SPIEGEL: ... und produzieren solch schlaue Gebilde wie die Dot.com-Blase.
Friedman: Nichts ist perfekt in dieser Welt. Der Unterschied ist, wenn die Regierung an der Dot.com-Blase beteiligt wäre, wäre sie nie geplatzt. Die würde bis in alle Ewigkeit subventioniert werden.
SPIEGEL: Woher kommt Ihr grenzenloses Vertrauen in den Markt?
Friedman: Weil man am Markt nur erfolgreich sein kann, wenn man anderen nutzt. Wie macht man Geld? Indem man Produkte erstellt, die andere Menschen brauchen ...
SPIEGEL: ... und den Arbeitern, die diese Produkte bauen, möglichst wenig vom Profit abgibt. 29 Prozent der amerikanischen Familien mit kleinen Kindern haben laut einer Studie des Economic Policy Institutes nicht genügend Einkommen, um halbwegs sicher leben zu können. Ist das akzeptabel im reichsten Land der Welt?
Friedman: Ich kenne diese Studie nicht. Aber ich kann Ihnen versichern: Diese 29 Prozent haben ein höheres Einkommen als 90 Prozent der Weltbevölkerung. Die so genannte "living wage", von der Sie sprechen, ist doch vollkommen subjektiv. Und was ist ein angemessenes Einkommen? Angemessen ist doch, was ein Arbeitnehmer wirklich wert ist, also wie hoch seine jeweilige Produktivität ist. Wenn sich das mit einem schlichten Gesetz regeln ließe, warum dann so bescheiden? Warum nicht einen Mindestlohn von 100 Dollar fordern, wenn es einfach nur ein Gesetz braucht?
SPIEGEL: Sie sind zynisch. Ist es wirklich zu viel verlangt, dass Leute, die acht bis zehn Stunden am Tag arbeiten, mit ihrem Entgelt ihre Familie unterbringen, kleiden und ernähren können?

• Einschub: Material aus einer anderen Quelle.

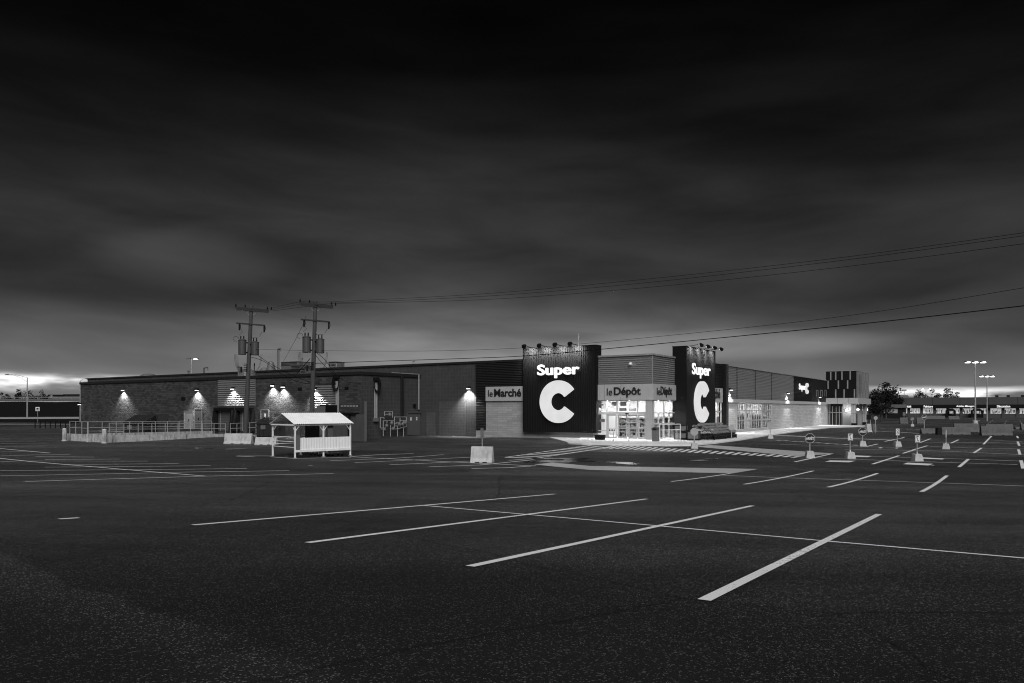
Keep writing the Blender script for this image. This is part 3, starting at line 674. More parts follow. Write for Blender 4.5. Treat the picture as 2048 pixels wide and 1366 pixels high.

Friedman: Ich bin nicht zynisch. Aber solche starren Gesetze führen nicht zu einer besseren Entlohnung, sondern zu mehr Arbeitslosigkeit - das sehen Sie doch am besten in Deutschland. Dort wird wenig eingestellt, weil man kaum entlassen kann.
SPIEGEL: Ihr Misstrauen gegenüber Politikern ist groß, haben Sie gar kein Misstrauen gegenüber Konzernen?
Friedman: Aber natürlich! Geschäftsleute sind die Feinde einer freien Gesellschaft, jedes Unternehmen ist eine große Gefahr für Regierungen. Schließlich missbrauchen sie die Regierungen für ihre Zwecke. Warum, glauben Sie, bekommen die Fluglinien nun so viel Geld? Weil ihre Lobbyisten die Politiker in Washington großzügig unterstützen. Auch deshalb plädiere ich für eine schlanke, schwächere Regierung, um die Macht der Konzerne zu vermindern.
SPIEGEL: Nun klingen Sie fast wie ein Globalisierungsgegner. Haben Sie am Ende sogar Verständnis für diese Bewegung?
Friedman: Bloß nicht, die haben so viele unterschiedliche Ideen, alle total verrückt. Wer da demonstriert, sind nicht die Betroffenen, sondern hauptsächlich gut situierte Mittelklasse-Zöglinge, die sich amüsieren wollen und sich das leisten können. Das ist eine reine Spaßbewegung.